Tito Mboweni. Picture: FINANCIAL MAIL
Tito Mboweni. Picture: FINANCIAL MAIL

Business has lauded President Cyril Ramaphosa’s decision to appoint former Reserve Bank governor Tito Mboweni as finance minister.

Business Unity SA (Busa) CEO Tanya Cohen said although having a new finance minister is “obviously a setback” and the timing is regrettable, the organisation has confidence in his credibility and experience to take on the role, adding that he has the expertise to provide steady leadership in National Treasury

“It is important to emphasise that there can be no dark cloud hanging over the institutional head of National Treasury. Today’s development does not spell the introduction of a new fiscal direction, rather a move to entrench stability and demonstrate how seriously the government is taking state capture,” said Busa president Sipho Pityana.

Mboweni, who previously served in the cabinet as labour minister, replaced Nhlanhla Nene who resigned following public pressure over his testimony at the state-capture inquiry, where he admitted to meeting the Gupta family on numerous occasions, including at their private Saxonwold home.

“We welcome it, he’s an excellent choice because he understands how the whole of Treasury operates,” said Black Business Council president Sandile Zungu. 
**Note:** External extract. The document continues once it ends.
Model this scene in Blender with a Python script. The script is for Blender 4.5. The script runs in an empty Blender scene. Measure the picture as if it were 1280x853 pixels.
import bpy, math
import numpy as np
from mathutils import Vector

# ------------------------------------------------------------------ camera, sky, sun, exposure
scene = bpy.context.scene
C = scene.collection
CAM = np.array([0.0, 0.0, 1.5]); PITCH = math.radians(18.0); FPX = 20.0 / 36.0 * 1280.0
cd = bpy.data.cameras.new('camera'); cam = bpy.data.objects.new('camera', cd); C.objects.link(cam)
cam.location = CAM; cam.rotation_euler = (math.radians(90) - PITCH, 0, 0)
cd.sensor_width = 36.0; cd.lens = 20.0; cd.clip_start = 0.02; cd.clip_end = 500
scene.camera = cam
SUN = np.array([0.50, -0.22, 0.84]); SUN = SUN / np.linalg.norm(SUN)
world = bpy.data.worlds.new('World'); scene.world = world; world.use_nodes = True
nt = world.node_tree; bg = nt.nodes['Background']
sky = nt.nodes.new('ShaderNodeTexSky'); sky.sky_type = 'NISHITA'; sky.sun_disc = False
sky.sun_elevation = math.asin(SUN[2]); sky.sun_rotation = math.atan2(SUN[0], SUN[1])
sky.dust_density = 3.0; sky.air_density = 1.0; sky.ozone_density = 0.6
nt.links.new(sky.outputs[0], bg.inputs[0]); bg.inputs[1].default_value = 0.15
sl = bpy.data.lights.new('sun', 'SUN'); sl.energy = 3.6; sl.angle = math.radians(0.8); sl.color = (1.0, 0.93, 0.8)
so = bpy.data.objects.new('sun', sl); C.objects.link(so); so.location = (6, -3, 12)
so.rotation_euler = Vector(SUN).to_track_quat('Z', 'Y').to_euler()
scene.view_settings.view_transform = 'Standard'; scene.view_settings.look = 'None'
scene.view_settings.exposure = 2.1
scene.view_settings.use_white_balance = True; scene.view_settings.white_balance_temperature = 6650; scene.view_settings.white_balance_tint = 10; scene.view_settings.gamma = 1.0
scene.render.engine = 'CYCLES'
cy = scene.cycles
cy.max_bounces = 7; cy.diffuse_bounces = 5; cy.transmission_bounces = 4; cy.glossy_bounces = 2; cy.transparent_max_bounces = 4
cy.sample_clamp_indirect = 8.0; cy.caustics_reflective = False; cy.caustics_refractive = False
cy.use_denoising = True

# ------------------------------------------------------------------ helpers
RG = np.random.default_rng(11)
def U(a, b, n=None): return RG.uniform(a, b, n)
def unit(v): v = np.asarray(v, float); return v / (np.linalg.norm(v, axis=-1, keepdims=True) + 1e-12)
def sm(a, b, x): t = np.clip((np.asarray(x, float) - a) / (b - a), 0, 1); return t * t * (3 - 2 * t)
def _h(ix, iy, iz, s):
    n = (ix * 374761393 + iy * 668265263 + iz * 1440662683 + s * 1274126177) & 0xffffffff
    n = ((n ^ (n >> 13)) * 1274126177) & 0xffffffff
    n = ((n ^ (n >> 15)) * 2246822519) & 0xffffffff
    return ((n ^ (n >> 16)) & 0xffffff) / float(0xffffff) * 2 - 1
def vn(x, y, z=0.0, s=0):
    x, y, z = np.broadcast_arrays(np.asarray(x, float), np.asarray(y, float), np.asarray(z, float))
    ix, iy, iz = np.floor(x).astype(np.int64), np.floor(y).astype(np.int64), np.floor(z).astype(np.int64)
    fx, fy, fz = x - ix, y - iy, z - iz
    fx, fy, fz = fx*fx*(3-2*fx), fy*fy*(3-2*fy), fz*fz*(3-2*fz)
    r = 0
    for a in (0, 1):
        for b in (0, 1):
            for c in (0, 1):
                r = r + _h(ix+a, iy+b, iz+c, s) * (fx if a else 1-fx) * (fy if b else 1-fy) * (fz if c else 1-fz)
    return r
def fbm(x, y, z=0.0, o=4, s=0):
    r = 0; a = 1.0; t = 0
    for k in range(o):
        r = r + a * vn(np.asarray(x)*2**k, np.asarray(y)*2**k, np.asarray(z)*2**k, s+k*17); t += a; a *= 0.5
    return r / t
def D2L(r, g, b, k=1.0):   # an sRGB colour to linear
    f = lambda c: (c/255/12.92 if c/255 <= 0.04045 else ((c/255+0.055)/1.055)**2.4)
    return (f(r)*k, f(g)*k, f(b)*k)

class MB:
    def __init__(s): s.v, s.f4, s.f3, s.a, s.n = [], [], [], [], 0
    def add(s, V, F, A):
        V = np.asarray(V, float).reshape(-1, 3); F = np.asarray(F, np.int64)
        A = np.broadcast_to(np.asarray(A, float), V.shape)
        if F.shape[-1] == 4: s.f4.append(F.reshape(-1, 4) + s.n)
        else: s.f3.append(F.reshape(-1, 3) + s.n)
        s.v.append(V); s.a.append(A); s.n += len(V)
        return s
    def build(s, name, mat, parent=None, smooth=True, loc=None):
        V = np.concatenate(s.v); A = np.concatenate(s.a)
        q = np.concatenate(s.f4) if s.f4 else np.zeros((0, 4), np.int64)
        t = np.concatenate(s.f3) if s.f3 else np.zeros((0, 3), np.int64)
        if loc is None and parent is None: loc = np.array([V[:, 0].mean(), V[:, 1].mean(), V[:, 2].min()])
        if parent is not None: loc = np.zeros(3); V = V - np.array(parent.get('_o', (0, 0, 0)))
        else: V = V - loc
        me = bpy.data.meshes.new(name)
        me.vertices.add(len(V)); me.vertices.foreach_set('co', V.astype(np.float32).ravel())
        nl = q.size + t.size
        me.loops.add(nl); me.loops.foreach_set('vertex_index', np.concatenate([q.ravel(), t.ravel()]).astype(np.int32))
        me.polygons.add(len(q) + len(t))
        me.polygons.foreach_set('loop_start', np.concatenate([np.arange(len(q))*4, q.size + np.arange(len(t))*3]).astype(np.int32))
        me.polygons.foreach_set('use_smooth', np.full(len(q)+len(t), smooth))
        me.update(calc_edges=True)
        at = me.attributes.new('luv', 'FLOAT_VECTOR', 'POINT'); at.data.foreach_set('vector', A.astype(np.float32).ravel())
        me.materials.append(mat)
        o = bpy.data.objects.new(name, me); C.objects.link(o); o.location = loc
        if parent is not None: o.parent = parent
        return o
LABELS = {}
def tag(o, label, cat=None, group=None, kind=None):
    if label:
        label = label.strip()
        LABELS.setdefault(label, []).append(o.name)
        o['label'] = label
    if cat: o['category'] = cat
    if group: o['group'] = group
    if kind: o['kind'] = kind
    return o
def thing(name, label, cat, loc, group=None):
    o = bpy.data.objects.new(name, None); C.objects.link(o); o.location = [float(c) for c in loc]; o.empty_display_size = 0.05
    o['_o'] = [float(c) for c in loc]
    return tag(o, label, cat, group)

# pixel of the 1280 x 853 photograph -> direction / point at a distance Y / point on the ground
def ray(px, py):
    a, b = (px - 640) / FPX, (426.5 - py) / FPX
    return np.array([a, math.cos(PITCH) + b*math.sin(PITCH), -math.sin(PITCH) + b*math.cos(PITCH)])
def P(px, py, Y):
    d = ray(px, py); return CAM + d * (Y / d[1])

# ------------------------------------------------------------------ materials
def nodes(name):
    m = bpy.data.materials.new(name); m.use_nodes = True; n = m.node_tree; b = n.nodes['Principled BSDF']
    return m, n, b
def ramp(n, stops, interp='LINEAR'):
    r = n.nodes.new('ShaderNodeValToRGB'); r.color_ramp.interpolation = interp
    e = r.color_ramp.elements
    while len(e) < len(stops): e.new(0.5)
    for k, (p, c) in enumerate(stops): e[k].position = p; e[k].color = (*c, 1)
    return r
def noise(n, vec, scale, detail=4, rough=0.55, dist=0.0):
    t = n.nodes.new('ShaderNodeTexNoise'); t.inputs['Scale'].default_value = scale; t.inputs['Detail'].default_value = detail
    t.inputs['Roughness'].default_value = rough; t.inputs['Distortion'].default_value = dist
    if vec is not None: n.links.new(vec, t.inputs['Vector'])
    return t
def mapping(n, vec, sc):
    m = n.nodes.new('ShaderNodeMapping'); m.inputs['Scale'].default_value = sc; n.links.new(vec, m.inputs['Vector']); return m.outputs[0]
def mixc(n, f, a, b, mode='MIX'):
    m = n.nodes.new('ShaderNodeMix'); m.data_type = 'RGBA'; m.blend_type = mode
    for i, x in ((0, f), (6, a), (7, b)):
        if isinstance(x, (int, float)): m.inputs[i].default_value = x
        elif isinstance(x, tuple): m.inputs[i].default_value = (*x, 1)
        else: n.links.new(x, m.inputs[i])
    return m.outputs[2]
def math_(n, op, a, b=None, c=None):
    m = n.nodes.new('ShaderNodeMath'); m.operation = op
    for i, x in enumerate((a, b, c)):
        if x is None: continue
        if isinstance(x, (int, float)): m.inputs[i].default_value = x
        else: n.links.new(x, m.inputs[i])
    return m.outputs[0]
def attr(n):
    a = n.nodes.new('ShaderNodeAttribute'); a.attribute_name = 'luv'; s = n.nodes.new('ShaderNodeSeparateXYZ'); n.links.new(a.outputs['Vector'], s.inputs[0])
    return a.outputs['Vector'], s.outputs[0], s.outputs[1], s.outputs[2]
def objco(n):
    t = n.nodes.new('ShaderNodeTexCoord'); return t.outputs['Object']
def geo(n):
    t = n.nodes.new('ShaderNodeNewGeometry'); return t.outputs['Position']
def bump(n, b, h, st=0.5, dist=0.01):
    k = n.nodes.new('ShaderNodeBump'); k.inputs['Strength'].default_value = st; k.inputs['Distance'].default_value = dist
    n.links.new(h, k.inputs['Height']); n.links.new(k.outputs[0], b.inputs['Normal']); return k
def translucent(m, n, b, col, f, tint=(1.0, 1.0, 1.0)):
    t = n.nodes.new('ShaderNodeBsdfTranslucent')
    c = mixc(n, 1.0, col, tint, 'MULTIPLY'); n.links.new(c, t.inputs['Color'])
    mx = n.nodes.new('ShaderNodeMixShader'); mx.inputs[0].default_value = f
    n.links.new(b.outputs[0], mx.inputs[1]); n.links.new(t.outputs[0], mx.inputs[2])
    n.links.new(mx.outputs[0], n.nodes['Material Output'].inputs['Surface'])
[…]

“Within the ANC, he is a very senior leader who will have the capacity to gain credibility and rein in anyone wayward. He will be able to implement the stimulus package that will get the country to achieve the job-creation target set at the recently held jobs summit.”

While Mboweni is the third minister to hold the position this year, Zungu said it was imperative for Ramaphosa to fill the role with someone as credible as Mboweni. “It’s quite obvious that the events of the last couple of days put Nene in an untenable situation. There was no other way.”

Banking Association South Africa CEO Cas Coovadia said Mboweni will need to win the confidence of the markets, business and investor communities while creating a platform for inclusive growth and job creation.

“As a former labour minister, he will understand that addressing the challenges of unemployment, poverty and inequality, are as important as maintaining fiscal discipline and the stability of the financial system."